M. NourbeSe Philip 2008 Zong (Weslayan University Press)
to read zong in white skin is to have no words to have to zong is to read no no zong to read to white to skin to have no zong no words skin in ‘w w w w a wa’ (3).
Laura Jean Mackay 2020 The Animals in That Country (audiobook)
Saw it coming before I saw the epidemic coming. Iso. Can’t wait for the hardcopy. Deferred gratification? Not when there’s audio downloads. The reading as good as the writing. I lecture on fiction that works ethically with more-than-human representations, talk it up.
Archie Roach 2019 Tell Me Why (audiobook)
Jessica White 2019 Hearing Maud (audiobook)
For those whose hearing is poor, those who do the strenuous work of passing or social absconding, this raw story is manual as much as memoir and critical history. The older story within the personal story makes clear these politics of hearing.
Carol Shields 2002 Unless (Fourth Estate)
To start with the heart of George Eliot’s squirrel, a good call for those who ‘read novels’ to escape the mind’s ‘unrelenting monologue’ (96). Chapters break. The ‘adverbs or prepositions’, those ‘odd pieces of grammar’ (208). ‘Throughout’ (132). ‘Notwithstanding’ (122). ‘Instead’ (67).
Sigrid Nunez 2019 The Friend (Penguin)
A rare creature, this book. I don’t want to let it go, can’t wait to pass it on to friends, those creatures around me who respect and appreciate the personhood of dogs and who see writing and reading as acts of devotion.

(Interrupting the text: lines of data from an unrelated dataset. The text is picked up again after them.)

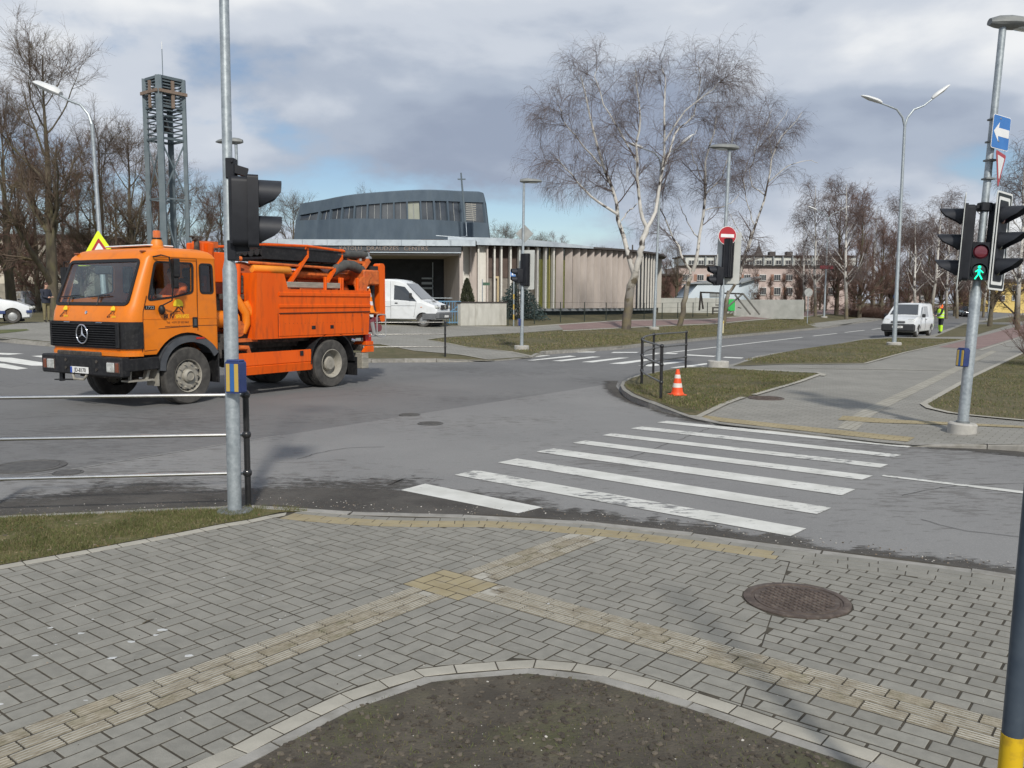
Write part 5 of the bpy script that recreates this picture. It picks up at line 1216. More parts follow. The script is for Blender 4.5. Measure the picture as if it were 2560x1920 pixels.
# --- traffic cones
m_cone=M('cone_orange',(.80,.075,.012),(.86,.10,.02),6,rough=.5,c3=(.5,.05,.02),s3=20,a3=.25); m_coneo=M('cone_bright',(.90,.23,.008),rough=.45); m_conew=M('cone_band',(.62,.58,.52),(.72,.69,.64),12,rough=.6); m_conew2=M('cone_band_clean',(.72,.66,.66),rough=.45)
def cone(base,label,rz,h=.5,mo=m_cone,mw=m_conew,lean=0):
    e=empty('traffic_cone',base,rot=(lean,0,rz),label=label,cat='traffic cone')
    bb=B(); s=h/.5; rb_=lambda z:(.122-.092*z/.5)
    bb.prism(rpoly([(-.145*s,-.145*s),(.145*s,-.145*s),(.145*s,.145*s),(-.145*s,.145*s)],.03),.022*s); bb.lathe([(.135*s,.02*s),(.122*s,.045*s),(rb_(.05)*s,.06*s)],24); bb.build('base',mo,e,smooth=True)
    zs=[.05,.155,.235,.33,.40,.497]; ms=[mo,mw,mo,mw,mo]
    nm=['cone_body','white_band','cone_body','white_band','cone_tip']
    for i in range(5):
        a,b=zs[i]*s,zs[i+1]*s; d=.0015 if ms[i]==mw else 0
        bb=B(); bb.lathe([(rb_(zs[i])*s+d,a),(rb_(zs[i+1])*s+d,b)]+([(rb_(.497)*s-.008,b+.004),(0,b+.004)] if i==4 else []),24,cap=False); bb.build(nm[i],ms[i],e,smooth=True)
    return e
cone(atg(1693,988,.128),'orange and white traffic cone standing on the island grass',.3)
tc_=truck.matrix_basis@Vector((-1.52,.92,1.62)); cone(tc_,'orange and white traffic cone riding on the back of the truck',math.atan2(tu.y,tu.x),.58,m_coneo,m_conew2)
# --- manhole covers
m_iron=M('cast_iron',(.070,.053,.044),(.115,.088,.073),9,rough=.75,bump=.5,bscale=40,metal=.2,c3=(.19,.16,.13),s3=22,a3=.5); m_iron2=M('worn_iron',(.075,.073,.07),(.12,.117,.11),9,rough=.7,metal=.2)
def manhole(c,r,z,label,mat,stud=True):
    e=empty('manhole_cover',(c.x,c.y,z),.4,label,'manhole cover')
    bb=B(); bb.lathe([(r,-.03),(r,.004),(r-.012,.008),(r*.86,.008),(r*.85,.001),(r*.80,.001)],48,cap=False); bb.build('frame',mat,e,smooth=True)
    bb=B(); bb.lathe([(r*.80,-.004),(r*.79,.006),(0,.006)],48,cap=False); lid=bb.build('lid',mat,e)
    if stud:
        bb=B(); s=r*.115; n=int(r*.78/s)
        for i in range(-n,n+1):
            for j in range(-n,n+1):
                if math.hypot(i*s,j*s)<r*.72: bb.box((i*s,j*s,.008),(s*.62,s*.62,.007),ch=.002)
        k=bb.build('studs',mat,lid); k['kind']='stuff'
    return e
manhole(Vector((1.80,5.26)),.325,NZ+.002,'rusty brown round manhole cover set in the near paving',m_iron)
c=atg(71,1167,0); manhole(c,.40,.006,'large round manhole cover in the road beyond the near railing',m_iron2,False)
c=atg(170,1183,0); manhole(c,.16,.008,'small valve cover in the road beside the large cover, beyond the railing',m_iron2,False)
c=atg(1024,1038,0); manhole(c,.18,.008,'small round valve cover on the asphalt seam, behind the other one',m_iron2)
c=atg(1076,1060,0); manhole(c,.20,.010,'small round valve cover on the pale asphalt, nearer than the other',m_iron2)
c=atg(1915,996,.12); manhole(c,.33,.128,'rusty manhole cover at the edge of the island lawn on the far pavement',m_iron)
# --- nearest post at the right edge
m_bpole=M('painted_steel_post',(.045,.065,.095),(.085,.11,.14),5,rough=.45,metal=.3,c3=(.12,.15,.18),s3=9,a3=.5); m_ypole=M('yellow_paint',(.62,.40,.01),(.70,.46,.015),5,rough=.5,c3=(.2,.1,.03),s3=25,a3=.5)
pp=Vector((1.405,2.48,NZ-.04)); e=empty('steel_post',pp,rot=(0,R_(1.6),0),label='dark blue steel post with yellow foot at the right edge of the picture',cat='post')
B().tube([(0,0,.60),(0,0,2.6)],.0315,20).build('shaft',m_bpole,e,smooth=True); B().tube([(0,0,-.02),(0,0,.615)],.033,20).build('yellow_foot',m_ypole,e,smooth=True)
e.location.x+=.095
# --- small signs
def post_sign(base,h,label,poly,layers,ang,zc,name='road_sign',bands=False,back=m_signback):
    e=empty(name,base,label=label,cat='road sign'); B().tube([(0,0,-.1),(0,0,h)],.035,10).build('post',m_galv,e,smooth=True)
    plate_sign(e,'sign_plate',(0,-.06,zc),ang,poly,layers,back)
    if bands:
        for z in (.35,.9,1.45): B().tube([(0,0,z),(0,0,z+.28)],.038,10).build('yellow_band',m_btny,e)
    return e
b=atg(1284,815,.12); hh=zat(b,676)-b.z
post_sign(b,hh+.05,'small square blue path sign on a post with yellow bands',rrect(-.2,-.2,.2,.2,.04),[(rrect(-.2,-.2,.2,.2,.04),m_signw,()),(rrect(-.185,-.185,.185,.185,.035),m_blue,()),(circ(-.08,.06,.03,10),m_signw,()),([(-.11,.02),(-.05,.02),(-.04,-.12),(-.12,-.12)],m_signw,()),([(-.008,-.14),(.008,-.14),(.008,.14),(-.008,.14)],m_signw,()),([(.05,-.10),(.13,-.10),(.12,.08),(.06,.08)],m_signw,())],R_(-90),hh-.15,bands=True)
b=atg(2018,809,.12); hh=zat(b,731)-b.z
post_sign(b,hh+.1,'grey back of a round road sign on a thin post',circ(0,0,.33,20),[],R_(90),hh)
b=atg(1807,833,.12); e=empty('marker_post',b,label='short pale marker stick in the verge behind the no entry pole',cat='marker post'); B().box((0,0,.35),(.09,.05,.75),ch=.01).build('stick',M('cream_stick',(.55,.50,.32),rough=.7),e); B().box((0,0,.62),(.094,.054,.12),ch=.005).build('band',m_btny,e)
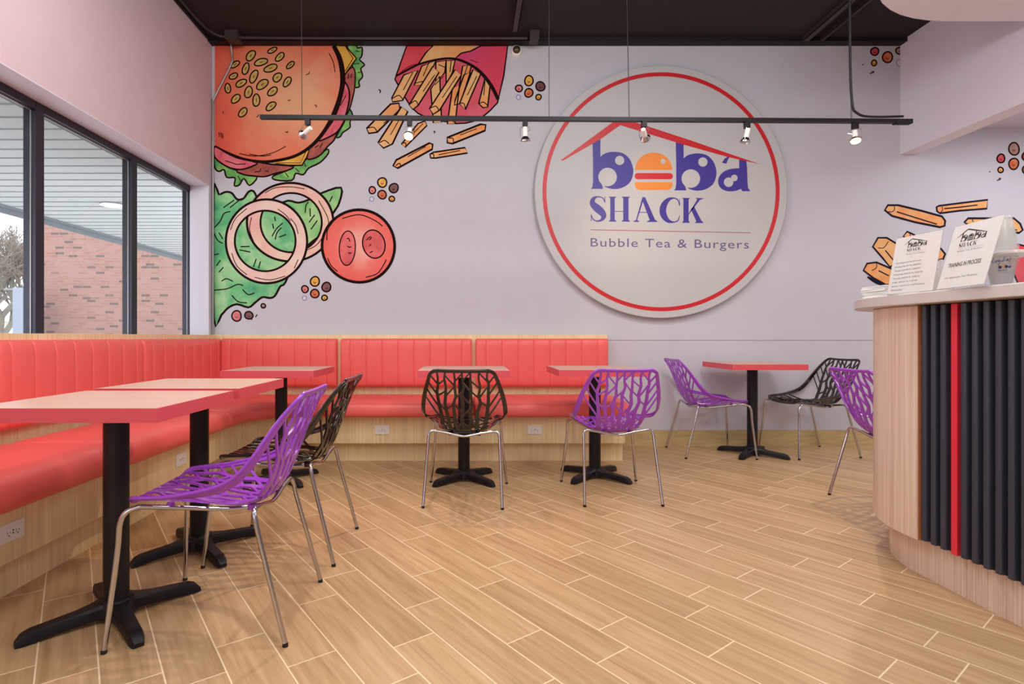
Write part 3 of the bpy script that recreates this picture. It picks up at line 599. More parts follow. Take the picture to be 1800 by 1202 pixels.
# ------------------------------------------------------------ logo
def bshape(dx, dy):
    s = [(178, 302), (238, 264), (238, 410), (275, 384), (340, 372), (410, 385), (460, 430), (485, 500), (480, 560), (455, 610), (400, 645), (340, 654), (292, 645), (262, 630), (248, 612), (258, 652), (165, 652), (176, 640), (182, 600), (182, 450)]
    if dx: s[0] = (178, 262); s[1] = (238, 280)
    return [(x+dx, y+dy) for x, y in s]
def bowl(pts): return pts
def draw_logo(A, blue='blue', red='red', orange='orange', bgd='disc', tg='tag', rule='rule', small=False):
    A.poly([(-65, 440), (356, 132), (445, 132), (900, 280), (1200, 384), (1446, 467), (1200, 412), (859, 317), (388, 172), (235, 280), (-40, 437)], red, 2)
    for dx, dy in ((0, 0), (628, 12)):
        s = bshape(dx, dy)
        bow = smooth_path(s[2:14], False, 3)
        A.poly(s[:2]+[tuple(p) for p in bow]+s[14:], blue, 0)
        A.ell((292+dx, 563+dy), 70, 70, 0, bgd, 1, n=36); A.ell((383+dx, 438+dy), 35, 35, 0, bgd, 1, n=28)
        A.poly([(232+dx, 590+dy), (252+dx, 590+dy), (275+dx, 632+dy), (262+dx, 634+dy), (246+dx, 618+dy)], bgd, 1.4)
    A.poly([(640+140*math.cos(PI*k/24), 510-132*math.sin(PI*k/24)) for k in range(25)], orange, 0); A.ell((710, 445), 19, 19, 0, bgd, 1)
    def rr(x0, y0, x1, y1, r, top=True):
        P = []
        for cx_, cy_, a0 in ((x1-r, y1-r, 0), (x0+r, y1-r, 90), (x0+r, y0+r, 180), (x1-r, y0+r, 270)):
            if a0 >= 180 and not top:
                P.append((x0, y0) if a0 == 180 else (x1, y0)); continue
            for k in range(7):
                a = math.radians(a0+15*k); P.append((cx_+r*math.cos(a), cy_+r*math.sin(a)))
        return P
    A.poly(rr(496, 533, 785, 580, 23), red, 0); A.poly(rr(498, 602, 782, 661, 40, False), orange, 0)
    A.poly([(1155, 455), (1175, 425), (1205, 407), (1212, 410), (1197, 440), (1188, 463)], blue, 0)
    body = smooth_path([(1285, 497), (1220, 502), (1165, 525), (1132, 565), (1127, 610), (1150, 650), (1200, 671), (1260, 667), (1297, 652)], False, 3)
    A.poly([(1370, 670), (1352, 645), (1348, 600), (1345, 500), (1340, 438), (1285, 415)]+[tuple(p) for p in body]+[(1310, 670)], blue, 0)
    A.ell((1205, 602), 36, 36, 0, bgd, 1); A.ell((1248, 570), 25, 25, 0, bgd, 1.4)
    A.stroke([(270, 752), (256, 722), (215, 712), (184, 730), (180, 765), (215, 800), (250, 832), (262, 862), (243, 888), (210, 895), (182, 880), (168, 845)], [5, 8, 10, 30, 44, 58, 52, 38, 18, 9, 8, 5], blue, 0, smooth=5)
    A.poly([(270, 708), (274, 708), (274, 762), (268, 750)], blue, 0); A.poly([(166, 845), (171, 850), (171, 895), (166, 897)], blue, 0)
    for x0, x1, s0, s1 in ((312, 346, 302, 358), (410, 450, 399, 461)):
        A.poly([(s0, 711), (s1, 712), (s1, 716), (x1, 722), (x1, 885), (s1, 896), (s1, 900), (s0, 899), (s0, 895), (x0, 885), (x0, 722), (s0, 716)], blue, 0)
    A.poly([(346, 820), (410, 821), (410, 826), (346, 825)], blue, 0)
    A.poly([(555, 715), (575, 715), (650, 885), (668, 897), (668, 902), (590, 902), (590, 897), (610, 888), (558, 750), (515, 888), (532, 897), (532, 901), (487, 901), (487, 897), (507, 886)], blue, 0)
    A.poly([(530, 826), (592, 828), (592, 833), (528, 831)], blue, 0)
    A.stroke([(834, 778), (824, 738), (790, 722), (748, 736), (718, 775), (709, 815), (718, 857), (748, 893), (790, 903), (824, 890), (836, 852)], [4, 8, 10, 30, 46, 50, 46, 30, 10, 8, 4], blue, 0, smooth=5)
    A.poly([(836, 724), (838, 724), (838, 785), (833, 772)], blue, 0)
    A.poly([(856, 721), (912, 721), (912, 726), (904, 730), (904, 895), (912, 904), (912, 909), (856, 908), (856, 904), (864, 895), (864, 730), (856, 726)], blue, 0)
    A.poly([(904, 838), (970, 730), (958, 725), (958, 721), (1015, 723), (1015, 727), (990, 735), (928, 815), (904, 850)], blue, 0)
    A.poly([(920, 805), (945, 785), (1000, 893), (1015, 906), (1015, 910), (952, 910), (952, 906), (962, 898)], blue, 0)
    A.stroke([(165, 961), (1372, 984)], 6, rule, 0, smooth=0)
    A.text('Bubble Tea & Burgers', 164, 1087, 1358, tg, 0, hgt=68, spacing=1.12, dy=16)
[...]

Anna Burns 2018 Milkman (Greywolf audiobook)
This is not tricky to read when read to you with quiet Irish fury. The male surveillance of the seventies all too familiar even if the troubles are not bombstrewn. And reading while walking, a crime then, everywhere on the streets now.
Sarah Maddison 2019 The Colonial Fantasy: Why White Australia Can’t Solve Black Problems (Allen and Unwin)
Back off, she writes, not backing off. Too well-placed to reveal this well-researched axiom. Settler-Australians seeking Indigenous justice need to take as many steps as are needed to get out of the way. My wordy readerly teacherly efforts reduced to self-privileging gestures.